Paris, Paris by David Downie. He knows Paris like the palm of his hand. And he offers walking tours: www.parisparistours.com David Downie is a wonderful travel companion.
Remarkable Creatures by Tracy Chevalier. This is a story of friendship and discovery. Two nineteenth-century women discover fossils on the English coast and set off religious controversies, since the skeletons point toward evolution rather than one burst of creation. The fossils are remarkable and so are the women. From their perion, they're waving "hello, Darwin." There's another novel on one of the women, Mary Anning, called Curiosity by Joan Thomas. I'm going to read it this summer.
Fay by Larry Brown. Brown's characters are from the nitty-gritty South and can't win for losing. They do all the bad things and make bad choices. They're riveting and the writing burns with energy.

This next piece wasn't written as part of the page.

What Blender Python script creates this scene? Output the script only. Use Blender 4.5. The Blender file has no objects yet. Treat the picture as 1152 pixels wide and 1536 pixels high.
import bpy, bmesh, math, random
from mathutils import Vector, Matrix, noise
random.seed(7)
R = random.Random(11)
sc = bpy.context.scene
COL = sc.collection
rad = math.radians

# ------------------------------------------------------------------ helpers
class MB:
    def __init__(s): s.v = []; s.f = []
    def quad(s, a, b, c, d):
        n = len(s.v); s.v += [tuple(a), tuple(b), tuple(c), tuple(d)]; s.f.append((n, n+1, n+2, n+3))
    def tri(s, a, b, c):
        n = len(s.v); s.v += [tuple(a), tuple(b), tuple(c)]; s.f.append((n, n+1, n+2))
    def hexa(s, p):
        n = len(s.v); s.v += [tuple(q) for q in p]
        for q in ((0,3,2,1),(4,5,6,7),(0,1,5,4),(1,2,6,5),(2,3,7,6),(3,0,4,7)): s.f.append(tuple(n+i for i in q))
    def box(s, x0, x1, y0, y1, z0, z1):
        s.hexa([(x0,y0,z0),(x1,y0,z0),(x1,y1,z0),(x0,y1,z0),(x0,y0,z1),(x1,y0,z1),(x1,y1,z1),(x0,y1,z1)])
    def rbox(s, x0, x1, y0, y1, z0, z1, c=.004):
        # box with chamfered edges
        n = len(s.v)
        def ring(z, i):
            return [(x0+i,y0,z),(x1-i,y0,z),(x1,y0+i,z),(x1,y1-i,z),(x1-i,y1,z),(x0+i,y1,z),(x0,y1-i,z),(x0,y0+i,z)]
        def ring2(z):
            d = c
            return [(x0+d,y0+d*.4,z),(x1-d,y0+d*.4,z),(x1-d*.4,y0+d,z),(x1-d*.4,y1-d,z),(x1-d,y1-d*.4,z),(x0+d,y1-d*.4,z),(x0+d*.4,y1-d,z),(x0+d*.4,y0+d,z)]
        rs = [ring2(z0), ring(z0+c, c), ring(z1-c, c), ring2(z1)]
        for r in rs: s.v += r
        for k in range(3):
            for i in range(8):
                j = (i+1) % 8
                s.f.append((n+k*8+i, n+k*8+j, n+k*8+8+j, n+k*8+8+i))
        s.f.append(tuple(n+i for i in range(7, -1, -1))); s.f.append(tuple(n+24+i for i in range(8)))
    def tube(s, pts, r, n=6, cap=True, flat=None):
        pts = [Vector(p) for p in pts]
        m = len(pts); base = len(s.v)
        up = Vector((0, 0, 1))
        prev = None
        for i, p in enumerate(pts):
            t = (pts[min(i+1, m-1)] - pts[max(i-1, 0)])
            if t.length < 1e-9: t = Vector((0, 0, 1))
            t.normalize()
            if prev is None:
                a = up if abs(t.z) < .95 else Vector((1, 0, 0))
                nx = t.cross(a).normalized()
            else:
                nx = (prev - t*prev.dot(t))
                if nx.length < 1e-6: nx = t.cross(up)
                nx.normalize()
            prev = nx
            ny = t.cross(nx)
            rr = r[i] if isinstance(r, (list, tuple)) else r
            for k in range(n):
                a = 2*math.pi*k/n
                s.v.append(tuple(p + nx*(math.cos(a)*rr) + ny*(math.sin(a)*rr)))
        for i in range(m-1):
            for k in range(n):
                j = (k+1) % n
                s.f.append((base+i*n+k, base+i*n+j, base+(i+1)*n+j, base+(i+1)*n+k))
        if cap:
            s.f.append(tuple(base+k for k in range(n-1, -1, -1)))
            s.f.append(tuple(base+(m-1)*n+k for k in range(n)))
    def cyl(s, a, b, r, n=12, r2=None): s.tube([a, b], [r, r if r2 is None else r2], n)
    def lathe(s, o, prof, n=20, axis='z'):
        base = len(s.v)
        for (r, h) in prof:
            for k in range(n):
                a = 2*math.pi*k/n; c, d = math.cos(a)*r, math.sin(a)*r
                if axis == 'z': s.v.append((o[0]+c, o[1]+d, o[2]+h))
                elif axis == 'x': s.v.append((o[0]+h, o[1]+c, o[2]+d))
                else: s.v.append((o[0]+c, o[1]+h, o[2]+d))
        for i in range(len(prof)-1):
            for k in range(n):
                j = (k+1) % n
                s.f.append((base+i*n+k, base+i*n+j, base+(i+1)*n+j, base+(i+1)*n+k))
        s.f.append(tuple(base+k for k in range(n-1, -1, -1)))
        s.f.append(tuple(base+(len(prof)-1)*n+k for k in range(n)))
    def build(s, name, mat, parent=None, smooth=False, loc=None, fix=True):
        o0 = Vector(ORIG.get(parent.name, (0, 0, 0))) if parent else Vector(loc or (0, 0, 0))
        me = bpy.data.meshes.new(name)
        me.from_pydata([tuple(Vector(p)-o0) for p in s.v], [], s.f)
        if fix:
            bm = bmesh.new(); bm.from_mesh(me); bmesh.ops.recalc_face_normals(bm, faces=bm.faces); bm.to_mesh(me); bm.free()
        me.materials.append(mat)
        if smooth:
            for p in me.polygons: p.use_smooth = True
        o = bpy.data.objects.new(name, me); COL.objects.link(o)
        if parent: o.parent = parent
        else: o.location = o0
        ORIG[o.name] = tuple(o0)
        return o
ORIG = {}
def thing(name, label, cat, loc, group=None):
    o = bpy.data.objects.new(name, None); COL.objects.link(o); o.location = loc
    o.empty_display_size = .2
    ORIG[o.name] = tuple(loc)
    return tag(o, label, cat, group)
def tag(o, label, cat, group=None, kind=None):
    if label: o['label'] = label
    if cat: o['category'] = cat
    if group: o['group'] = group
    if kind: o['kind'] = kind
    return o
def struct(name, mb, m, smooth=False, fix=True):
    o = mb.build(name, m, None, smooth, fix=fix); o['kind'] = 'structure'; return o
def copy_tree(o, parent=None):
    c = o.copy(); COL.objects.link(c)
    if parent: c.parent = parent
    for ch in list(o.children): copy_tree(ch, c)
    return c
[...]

The Thee Weissmanns of Westport by Cathleen Schine. If you know Jane Austen's Sense and Sensibility, these three sisters and their mother resonate on the page even more. There's a pleasing all's-well-that-ends-well conclusion. I read it right after The Season of Second Chances by Diane Meier. Both are about women changing their lives and both books are smart and solidly entertaining.
The Solitude of Prime Numbers by Paolo Giordano. This is a sophisticated debut by a very young Italian particle physicist. The characters are rather remote but the subject–how people do or do not mesh–rings many bells.
Enough! I read several forgettable others–grabbed in the airport–and am grateful to all for filling hours of solitude with vivid lives and memories.